▸ Task directions
Everything from the first line to the line containing "g.build('rivet', nb)" is to be repeated exactly; nothing past it.

☆ ☆ ☆ ☆ ☆

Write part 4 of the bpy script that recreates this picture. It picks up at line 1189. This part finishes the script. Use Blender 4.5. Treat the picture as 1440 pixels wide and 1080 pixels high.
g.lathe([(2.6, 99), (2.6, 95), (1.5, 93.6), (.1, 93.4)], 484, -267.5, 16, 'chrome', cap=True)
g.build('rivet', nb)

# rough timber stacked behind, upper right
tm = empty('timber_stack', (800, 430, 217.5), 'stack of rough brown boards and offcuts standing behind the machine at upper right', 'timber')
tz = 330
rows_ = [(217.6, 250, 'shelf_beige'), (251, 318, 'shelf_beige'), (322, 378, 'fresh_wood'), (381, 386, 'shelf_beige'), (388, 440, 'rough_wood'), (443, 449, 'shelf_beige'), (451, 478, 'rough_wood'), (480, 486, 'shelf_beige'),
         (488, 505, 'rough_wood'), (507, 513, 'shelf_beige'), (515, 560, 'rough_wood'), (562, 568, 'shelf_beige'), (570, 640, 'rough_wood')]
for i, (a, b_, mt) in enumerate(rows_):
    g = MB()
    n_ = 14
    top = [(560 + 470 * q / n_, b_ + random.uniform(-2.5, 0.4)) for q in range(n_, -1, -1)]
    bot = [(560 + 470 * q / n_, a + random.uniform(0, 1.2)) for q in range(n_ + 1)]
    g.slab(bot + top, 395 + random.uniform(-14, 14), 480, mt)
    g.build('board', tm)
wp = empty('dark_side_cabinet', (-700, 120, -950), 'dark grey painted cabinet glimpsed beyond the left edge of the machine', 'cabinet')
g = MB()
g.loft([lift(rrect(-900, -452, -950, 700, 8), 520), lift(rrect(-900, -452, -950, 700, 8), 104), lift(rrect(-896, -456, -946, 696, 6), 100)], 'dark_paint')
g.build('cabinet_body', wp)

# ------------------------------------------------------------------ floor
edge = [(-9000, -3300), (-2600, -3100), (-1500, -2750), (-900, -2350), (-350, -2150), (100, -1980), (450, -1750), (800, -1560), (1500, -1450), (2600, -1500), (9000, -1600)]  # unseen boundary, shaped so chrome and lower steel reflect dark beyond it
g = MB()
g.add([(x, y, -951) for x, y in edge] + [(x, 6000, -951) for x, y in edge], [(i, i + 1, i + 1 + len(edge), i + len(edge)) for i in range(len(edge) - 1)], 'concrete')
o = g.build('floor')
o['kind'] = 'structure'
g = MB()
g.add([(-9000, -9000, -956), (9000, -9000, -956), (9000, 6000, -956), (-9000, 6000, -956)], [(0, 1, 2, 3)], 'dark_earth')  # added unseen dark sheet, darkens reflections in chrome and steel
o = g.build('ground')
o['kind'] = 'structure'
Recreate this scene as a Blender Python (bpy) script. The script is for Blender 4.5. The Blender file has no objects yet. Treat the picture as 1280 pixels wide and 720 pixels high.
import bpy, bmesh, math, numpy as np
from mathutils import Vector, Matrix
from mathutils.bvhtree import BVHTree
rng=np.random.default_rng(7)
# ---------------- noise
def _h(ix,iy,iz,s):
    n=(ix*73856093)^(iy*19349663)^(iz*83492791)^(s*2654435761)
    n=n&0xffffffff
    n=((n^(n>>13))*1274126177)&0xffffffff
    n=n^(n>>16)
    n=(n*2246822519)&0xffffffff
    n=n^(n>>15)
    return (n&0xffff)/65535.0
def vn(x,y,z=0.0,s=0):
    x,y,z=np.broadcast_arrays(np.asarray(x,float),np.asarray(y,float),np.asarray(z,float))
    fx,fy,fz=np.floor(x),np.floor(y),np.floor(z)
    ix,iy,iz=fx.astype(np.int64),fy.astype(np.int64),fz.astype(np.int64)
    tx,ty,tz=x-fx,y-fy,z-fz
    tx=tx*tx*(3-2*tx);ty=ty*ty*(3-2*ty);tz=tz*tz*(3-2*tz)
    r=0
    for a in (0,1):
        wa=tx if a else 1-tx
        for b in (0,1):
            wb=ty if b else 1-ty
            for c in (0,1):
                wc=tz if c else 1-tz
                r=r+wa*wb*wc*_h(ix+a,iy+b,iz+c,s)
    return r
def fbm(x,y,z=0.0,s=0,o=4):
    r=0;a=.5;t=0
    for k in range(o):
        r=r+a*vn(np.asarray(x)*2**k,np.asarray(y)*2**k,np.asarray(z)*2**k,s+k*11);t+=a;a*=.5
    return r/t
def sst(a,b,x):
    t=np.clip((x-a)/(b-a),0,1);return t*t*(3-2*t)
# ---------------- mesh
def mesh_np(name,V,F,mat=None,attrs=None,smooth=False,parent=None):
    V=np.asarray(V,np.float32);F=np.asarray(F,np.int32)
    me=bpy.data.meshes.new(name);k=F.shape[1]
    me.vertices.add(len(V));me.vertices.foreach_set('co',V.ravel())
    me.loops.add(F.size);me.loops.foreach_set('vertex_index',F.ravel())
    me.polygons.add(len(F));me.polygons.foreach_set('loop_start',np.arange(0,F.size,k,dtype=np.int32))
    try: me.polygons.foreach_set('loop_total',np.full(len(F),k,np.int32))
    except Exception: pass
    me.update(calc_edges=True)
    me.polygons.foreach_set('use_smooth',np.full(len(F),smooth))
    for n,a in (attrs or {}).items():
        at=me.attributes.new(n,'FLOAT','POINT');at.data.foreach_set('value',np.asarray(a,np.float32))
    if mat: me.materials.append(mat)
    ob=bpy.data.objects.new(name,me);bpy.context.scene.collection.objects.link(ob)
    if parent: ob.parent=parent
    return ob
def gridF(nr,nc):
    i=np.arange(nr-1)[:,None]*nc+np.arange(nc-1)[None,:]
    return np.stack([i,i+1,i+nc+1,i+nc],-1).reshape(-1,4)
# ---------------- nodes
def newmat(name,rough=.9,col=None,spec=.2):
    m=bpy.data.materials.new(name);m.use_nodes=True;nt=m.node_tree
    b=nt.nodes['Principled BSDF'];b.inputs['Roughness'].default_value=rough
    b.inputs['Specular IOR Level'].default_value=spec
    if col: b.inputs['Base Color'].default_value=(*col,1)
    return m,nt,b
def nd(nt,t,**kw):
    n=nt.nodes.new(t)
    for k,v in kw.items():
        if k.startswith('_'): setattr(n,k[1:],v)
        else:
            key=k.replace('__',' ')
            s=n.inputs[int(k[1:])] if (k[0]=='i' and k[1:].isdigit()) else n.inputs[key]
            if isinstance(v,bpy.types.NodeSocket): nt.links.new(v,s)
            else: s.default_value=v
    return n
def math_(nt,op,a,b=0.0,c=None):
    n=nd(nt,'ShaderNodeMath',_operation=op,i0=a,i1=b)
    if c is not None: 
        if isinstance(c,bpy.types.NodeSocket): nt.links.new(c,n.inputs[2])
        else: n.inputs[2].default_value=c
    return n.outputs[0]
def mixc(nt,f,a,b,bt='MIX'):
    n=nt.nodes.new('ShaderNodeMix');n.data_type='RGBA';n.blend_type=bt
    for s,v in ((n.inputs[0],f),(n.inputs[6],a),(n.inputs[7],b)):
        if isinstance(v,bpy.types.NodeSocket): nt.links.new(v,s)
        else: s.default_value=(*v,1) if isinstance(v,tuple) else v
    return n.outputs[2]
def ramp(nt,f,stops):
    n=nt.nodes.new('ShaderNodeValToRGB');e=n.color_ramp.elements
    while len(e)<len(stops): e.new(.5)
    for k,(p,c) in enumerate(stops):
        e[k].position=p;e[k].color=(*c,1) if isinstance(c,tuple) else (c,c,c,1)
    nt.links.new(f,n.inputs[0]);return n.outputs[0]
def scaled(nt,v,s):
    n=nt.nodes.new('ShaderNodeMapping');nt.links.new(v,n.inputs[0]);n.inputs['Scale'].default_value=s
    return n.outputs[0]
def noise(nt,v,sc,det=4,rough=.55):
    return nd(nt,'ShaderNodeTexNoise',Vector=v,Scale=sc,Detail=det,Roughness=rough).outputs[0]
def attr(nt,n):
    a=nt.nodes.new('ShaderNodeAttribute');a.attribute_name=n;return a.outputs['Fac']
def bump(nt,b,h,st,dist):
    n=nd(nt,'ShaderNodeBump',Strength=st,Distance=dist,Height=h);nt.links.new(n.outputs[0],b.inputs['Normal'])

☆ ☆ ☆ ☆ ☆

▸ Written solution
Write part 4 of the bpy script that recreates this picture. It picks up at line 1189. This part finishes the script. Use Blender 4.5. Treat the picture as 1440 pixels wide and 1080 pixels high.
g.lathe([(2.6, 99), (2.6, 95), (1.5, 93.6), (.1, 93.4)], 484, -267.5, 16, 'chrome', cap=True)
g.build('rivet', nb)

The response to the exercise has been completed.